Problem
Say how many lines contain the string "part". Give no other output.
** START Recorded data **
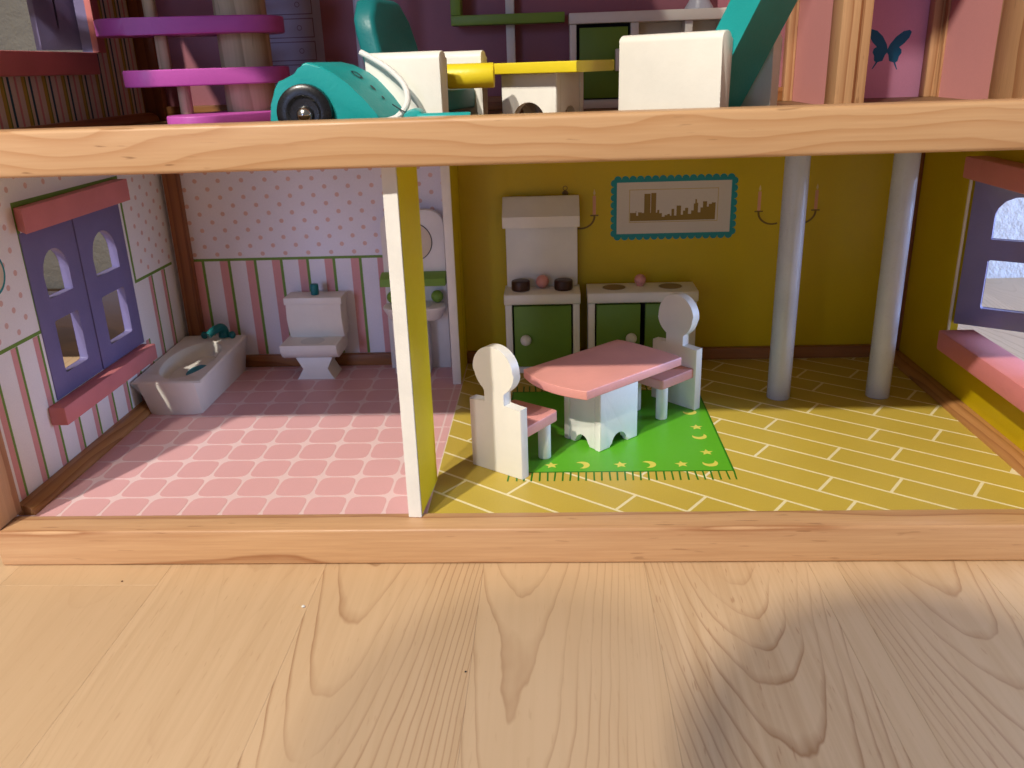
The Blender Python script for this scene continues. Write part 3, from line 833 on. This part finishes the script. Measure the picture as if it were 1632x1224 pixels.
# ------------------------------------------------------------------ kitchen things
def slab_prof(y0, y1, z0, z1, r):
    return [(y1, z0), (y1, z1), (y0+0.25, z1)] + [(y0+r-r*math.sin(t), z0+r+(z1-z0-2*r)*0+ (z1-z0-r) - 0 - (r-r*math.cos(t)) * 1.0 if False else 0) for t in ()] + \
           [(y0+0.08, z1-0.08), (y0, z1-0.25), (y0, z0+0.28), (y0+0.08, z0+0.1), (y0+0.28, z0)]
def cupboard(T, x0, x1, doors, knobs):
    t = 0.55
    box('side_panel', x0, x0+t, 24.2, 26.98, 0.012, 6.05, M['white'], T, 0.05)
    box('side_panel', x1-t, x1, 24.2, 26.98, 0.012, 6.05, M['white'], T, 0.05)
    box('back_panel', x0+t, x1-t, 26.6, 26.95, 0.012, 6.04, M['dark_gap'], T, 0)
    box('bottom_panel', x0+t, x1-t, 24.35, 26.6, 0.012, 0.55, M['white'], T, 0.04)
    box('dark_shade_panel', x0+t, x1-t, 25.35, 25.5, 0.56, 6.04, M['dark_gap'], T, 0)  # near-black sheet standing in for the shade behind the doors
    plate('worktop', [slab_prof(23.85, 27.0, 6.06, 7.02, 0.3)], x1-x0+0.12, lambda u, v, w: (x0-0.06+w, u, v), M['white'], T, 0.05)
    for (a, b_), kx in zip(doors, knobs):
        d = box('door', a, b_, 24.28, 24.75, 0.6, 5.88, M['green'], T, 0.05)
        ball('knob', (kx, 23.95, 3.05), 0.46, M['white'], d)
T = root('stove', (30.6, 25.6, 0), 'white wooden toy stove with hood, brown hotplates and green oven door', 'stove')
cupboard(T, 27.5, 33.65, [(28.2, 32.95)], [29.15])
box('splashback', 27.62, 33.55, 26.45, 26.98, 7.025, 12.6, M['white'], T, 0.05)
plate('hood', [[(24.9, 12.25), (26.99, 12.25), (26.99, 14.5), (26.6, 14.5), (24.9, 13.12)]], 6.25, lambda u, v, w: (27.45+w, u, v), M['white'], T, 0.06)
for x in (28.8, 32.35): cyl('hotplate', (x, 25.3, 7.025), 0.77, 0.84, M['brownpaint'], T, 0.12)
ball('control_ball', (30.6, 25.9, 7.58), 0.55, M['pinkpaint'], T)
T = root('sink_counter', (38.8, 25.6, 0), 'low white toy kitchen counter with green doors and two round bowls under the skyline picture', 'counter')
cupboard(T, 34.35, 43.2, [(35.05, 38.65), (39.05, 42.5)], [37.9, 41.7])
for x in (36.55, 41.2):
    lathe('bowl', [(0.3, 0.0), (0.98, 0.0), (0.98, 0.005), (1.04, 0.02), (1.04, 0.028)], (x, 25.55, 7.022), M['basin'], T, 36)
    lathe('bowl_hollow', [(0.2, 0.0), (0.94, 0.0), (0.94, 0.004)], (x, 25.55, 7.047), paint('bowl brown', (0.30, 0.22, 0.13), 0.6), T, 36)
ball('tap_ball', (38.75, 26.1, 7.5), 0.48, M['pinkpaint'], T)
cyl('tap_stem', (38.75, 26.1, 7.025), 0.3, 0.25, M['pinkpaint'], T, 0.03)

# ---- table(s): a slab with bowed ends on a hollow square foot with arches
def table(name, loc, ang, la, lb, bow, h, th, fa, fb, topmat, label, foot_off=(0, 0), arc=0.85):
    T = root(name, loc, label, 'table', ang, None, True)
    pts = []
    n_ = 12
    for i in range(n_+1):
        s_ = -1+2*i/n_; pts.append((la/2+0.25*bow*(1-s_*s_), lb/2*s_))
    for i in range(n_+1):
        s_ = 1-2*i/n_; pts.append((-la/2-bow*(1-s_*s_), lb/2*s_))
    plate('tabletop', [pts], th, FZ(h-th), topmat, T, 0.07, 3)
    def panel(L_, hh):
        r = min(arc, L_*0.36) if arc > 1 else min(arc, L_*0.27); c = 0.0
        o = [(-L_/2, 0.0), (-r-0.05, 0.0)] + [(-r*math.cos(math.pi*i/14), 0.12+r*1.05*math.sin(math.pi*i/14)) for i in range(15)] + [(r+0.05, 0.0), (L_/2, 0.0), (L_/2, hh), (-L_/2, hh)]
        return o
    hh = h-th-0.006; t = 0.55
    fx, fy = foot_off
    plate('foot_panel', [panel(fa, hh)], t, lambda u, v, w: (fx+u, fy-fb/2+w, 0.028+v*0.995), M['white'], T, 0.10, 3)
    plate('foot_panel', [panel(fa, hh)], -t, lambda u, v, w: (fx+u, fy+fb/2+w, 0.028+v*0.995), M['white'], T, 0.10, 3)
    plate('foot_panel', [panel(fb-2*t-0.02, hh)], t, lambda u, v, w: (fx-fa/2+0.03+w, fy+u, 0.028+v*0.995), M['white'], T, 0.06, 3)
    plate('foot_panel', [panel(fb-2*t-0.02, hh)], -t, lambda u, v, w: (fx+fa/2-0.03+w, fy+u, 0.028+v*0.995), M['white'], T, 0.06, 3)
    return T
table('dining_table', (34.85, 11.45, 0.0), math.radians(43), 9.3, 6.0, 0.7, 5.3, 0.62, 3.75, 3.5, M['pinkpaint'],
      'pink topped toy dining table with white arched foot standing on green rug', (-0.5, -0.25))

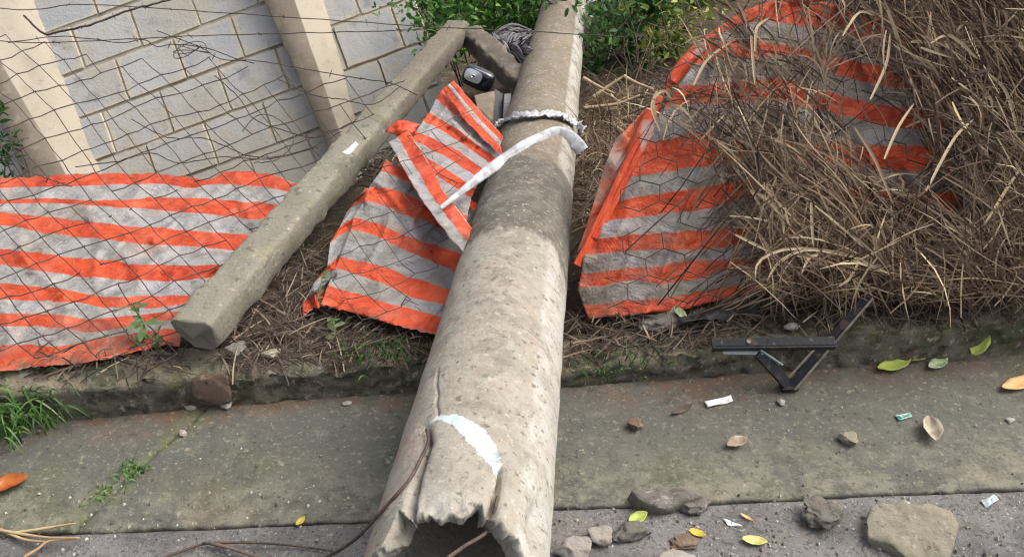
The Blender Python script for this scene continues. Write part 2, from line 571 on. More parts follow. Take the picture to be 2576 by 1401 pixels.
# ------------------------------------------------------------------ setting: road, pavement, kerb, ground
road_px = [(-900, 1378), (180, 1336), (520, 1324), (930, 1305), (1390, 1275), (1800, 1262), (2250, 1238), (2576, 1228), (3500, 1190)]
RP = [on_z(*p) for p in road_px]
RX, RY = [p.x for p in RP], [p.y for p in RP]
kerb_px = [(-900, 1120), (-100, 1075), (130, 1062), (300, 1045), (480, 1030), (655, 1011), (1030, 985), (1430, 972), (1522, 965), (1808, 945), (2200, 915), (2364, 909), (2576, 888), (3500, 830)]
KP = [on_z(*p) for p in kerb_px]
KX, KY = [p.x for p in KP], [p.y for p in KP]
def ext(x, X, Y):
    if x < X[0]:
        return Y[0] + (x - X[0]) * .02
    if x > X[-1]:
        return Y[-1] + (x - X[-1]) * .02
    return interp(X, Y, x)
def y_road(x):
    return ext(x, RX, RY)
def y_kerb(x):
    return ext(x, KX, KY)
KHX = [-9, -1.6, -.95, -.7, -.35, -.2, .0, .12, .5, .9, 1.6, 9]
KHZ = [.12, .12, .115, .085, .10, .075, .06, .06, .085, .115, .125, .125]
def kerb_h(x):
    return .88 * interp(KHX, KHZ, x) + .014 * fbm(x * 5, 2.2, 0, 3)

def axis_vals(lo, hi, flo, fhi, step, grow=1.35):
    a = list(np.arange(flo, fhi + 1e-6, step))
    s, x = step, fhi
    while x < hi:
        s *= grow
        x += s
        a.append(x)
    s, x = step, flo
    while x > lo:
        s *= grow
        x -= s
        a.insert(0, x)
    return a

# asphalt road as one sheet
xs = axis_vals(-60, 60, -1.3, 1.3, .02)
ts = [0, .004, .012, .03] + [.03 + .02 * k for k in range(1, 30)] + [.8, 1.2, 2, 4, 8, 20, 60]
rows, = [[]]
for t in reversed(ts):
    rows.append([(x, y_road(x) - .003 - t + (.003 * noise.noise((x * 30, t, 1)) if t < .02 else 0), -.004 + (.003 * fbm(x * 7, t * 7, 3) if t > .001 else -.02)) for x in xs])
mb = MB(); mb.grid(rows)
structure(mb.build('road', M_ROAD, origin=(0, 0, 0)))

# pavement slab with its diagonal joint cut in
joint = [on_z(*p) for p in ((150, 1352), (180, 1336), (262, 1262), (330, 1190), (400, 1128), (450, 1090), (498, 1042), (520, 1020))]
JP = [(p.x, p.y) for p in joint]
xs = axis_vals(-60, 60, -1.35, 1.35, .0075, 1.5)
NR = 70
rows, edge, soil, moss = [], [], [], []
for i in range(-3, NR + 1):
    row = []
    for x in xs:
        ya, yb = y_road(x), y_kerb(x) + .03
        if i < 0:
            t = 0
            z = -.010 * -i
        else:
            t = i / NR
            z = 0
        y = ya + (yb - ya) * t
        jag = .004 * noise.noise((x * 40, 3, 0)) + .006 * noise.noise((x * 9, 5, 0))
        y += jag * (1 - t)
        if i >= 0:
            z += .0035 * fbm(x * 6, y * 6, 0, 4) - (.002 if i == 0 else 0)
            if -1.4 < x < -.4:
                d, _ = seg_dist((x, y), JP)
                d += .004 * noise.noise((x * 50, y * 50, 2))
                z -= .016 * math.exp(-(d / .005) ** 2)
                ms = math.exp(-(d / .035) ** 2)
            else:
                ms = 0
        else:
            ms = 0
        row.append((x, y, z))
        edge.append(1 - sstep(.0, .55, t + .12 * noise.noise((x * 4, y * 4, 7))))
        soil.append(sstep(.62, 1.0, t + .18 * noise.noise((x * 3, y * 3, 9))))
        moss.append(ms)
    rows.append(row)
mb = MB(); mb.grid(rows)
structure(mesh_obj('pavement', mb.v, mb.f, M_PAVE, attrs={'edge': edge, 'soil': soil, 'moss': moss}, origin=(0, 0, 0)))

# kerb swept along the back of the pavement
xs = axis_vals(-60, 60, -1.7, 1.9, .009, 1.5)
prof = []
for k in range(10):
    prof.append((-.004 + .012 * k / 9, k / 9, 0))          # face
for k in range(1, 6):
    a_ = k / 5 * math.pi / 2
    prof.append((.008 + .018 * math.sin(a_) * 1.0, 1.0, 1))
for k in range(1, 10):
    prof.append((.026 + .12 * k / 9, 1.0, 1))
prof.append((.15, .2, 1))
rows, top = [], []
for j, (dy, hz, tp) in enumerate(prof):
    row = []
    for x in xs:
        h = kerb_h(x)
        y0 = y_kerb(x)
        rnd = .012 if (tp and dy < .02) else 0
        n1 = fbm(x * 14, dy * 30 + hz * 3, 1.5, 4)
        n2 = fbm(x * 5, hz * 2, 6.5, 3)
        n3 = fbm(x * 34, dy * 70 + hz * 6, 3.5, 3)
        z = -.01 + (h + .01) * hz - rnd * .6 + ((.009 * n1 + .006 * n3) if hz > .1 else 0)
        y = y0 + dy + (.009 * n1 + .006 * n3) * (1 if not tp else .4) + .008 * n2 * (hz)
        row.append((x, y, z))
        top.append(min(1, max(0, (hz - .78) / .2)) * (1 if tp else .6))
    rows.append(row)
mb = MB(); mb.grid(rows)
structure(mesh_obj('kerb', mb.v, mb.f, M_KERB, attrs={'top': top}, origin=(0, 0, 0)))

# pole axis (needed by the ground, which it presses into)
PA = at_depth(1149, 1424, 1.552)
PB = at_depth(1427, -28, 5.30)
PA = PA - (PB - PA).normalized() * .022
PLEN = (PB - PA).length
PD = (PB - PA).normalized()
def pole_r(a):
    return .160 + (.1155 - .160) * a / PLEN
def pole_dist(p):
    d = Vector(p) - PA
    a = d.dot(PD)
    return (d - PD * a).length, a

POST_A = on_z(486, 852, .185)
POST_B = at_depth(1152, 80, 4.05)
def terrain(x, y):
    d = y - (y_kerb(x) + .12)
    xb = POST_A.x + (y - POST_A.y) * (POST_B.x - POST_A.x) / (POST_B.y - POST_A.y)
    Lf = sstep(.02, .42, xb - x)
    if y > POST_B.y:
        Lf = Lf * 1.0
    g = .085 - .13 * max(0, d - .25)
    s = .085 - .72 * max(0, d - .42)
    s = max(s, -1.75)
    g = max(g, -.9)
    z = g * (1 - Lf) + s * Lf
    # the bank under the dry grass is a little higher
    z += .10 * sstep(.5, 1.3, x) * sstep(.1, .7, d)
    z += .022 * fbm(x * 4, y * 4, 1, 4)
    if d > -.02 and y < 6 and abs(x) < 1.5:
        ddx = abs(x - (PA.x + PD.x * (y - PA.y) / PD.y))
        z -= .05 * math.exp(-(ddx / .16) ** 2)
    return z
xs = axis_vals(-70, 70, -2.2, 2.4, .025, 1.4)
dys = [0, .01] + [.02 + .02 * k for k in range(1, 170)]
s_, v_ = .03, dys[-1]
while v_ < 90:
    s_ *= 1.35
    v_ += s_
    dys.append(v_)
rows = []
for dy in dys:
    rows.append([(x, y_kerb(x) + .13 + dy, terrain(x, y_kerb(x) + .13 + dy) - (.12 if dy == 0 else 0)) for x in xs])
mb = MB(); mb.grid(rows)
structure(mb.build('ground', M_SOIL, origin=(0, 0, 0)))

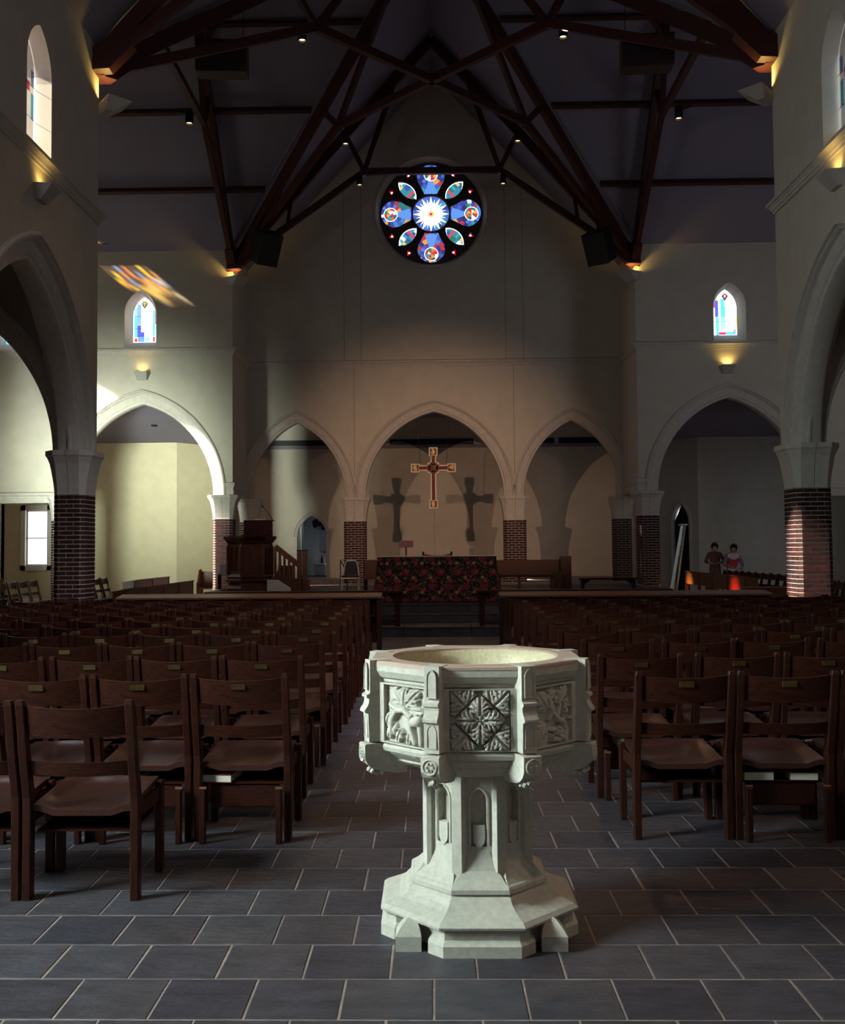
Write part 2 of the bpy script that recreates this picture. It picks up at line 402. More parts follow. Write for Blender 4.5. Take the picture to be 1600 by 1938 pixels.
** END Recorded data **
Result of this exercise
3